Multi-Annual Kinematics of an Active Rock Glacier Quantified from Very High-Resolution DEMs: An Application-Case in the French Alps

Rock glaciers result from the long-term creeping of ice-rich permafrost along mountain slopes. Under warming conditions, deformation is expected to increase, and potential destabilization of those landforms may lead to hazardous phenomena. Monitoring the kinematics of rock glaciers at fine spatial resolution is required to better understand at which rate, where and how they deform. We present here the results of several years of in situ surveys carried out between 2005 and 2015 on the Laurichard rock glacier, an active rock glacier located in the French Alps.

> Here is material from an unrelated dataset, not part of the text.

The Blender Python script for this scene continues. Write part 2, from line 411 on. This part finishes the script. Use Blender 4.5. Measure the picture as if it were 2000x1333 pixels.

Repeated terrestrial laser-scanning (TLS) together with aerial laser-scanning (ALS) and structure-from-motion-multi-view-stereophotogrammetry (SFM-MVS) were used to accurately quantify surface displacement of the Laurichard rock glacier at interannual and pluri-annual scales. Six very high-resolution digital elevation models (DEMs, pixel size <50 cm) of the rock glacier surface were generated, and their respective quality was assessed. The relative horizontal position accuracy (XY) of the individual DEMs is in general less than 2 cm with a co-registration error on stable areas ranging from 20–50 cm. The vertical accuracy is around 20 cm. The direction and amplitude of surface displacements computed between DEMs are very consistent with independent geodetic field measurements (e.g., DGPS). Using these datasets, local patterns of the Laurichard rock glacier kinematics were quantified, pointing out specific internal (rheological) and external (bed topography) controls. The evolution of the surface velocity shows few changes on the rock glacier’s snout for the first years of the observed period, followed by a major acceleration between 2012 and 2015 affecting the upper part of the tongue and the snout.